In homes, the source can be surprisingly small. A forgotten food tray behind a bin is enough in warm weather.
Outside, wheelie bins and pet waste areas are frequent breeding points. Keep both clean and dry.
How long does it take to get rid of them?
If the source is found and removed, adult activity can drop quickly. You may still see stragglers for a few days.
If pupae are hidden in cracks, some adults may emerge later. Monitoring helps show whether numbers are falling.
Persistent activity beyond a week usually means something has been missed or flies are entering from outside.
Do bluebottle flies mean there is a dead animal?
Not always. Bins, food waste and pet mess are more common in many homes.
A dead animal becomes more likely if there’s a strong smell, flies in one room, or recent rodent noises. Loft spaces and wall voids are typical locations.
If you can’t safely access the suspected area, call a qualified technician. Avoid opening walls without a clear plan.
How can I stop bluebottles coming back?
Bag food waste tightly, rinse meat packaging, clean bin lids and keep outside bins closed. Small improvements make a real difference.

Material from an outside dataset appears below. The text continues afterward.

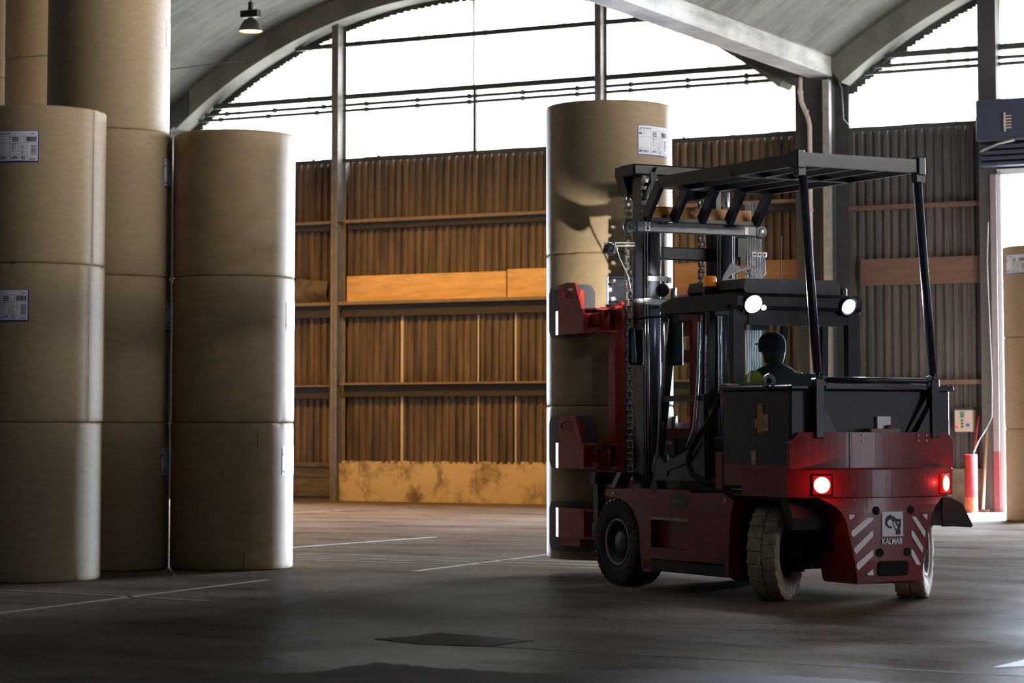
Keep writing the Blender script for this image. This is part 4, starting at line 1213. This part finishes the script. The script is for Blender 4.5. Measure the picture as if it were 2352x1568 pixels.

Seal gaps around pipes, vents and damaged brickwork. Fit mesh where airflow is needed.
Check for rodent or bird activity too. Bluebottle prevention often depends on fixing the pest or waste issue behind them.
When should I call pest control?
Call if there are many flies, maggots indoors, a strong odour, suspected dead animals, or repeated activity after cleaning. Those signs need a proper inspection.
A technician should identify the source, check access points and advise on safe treatment. They may not promise instant permanent removal, because hidden pupae can still emerge.
DIY works best for simple bin or food waste problems. Structural voids, rodents and recurring infestations need professional assessment.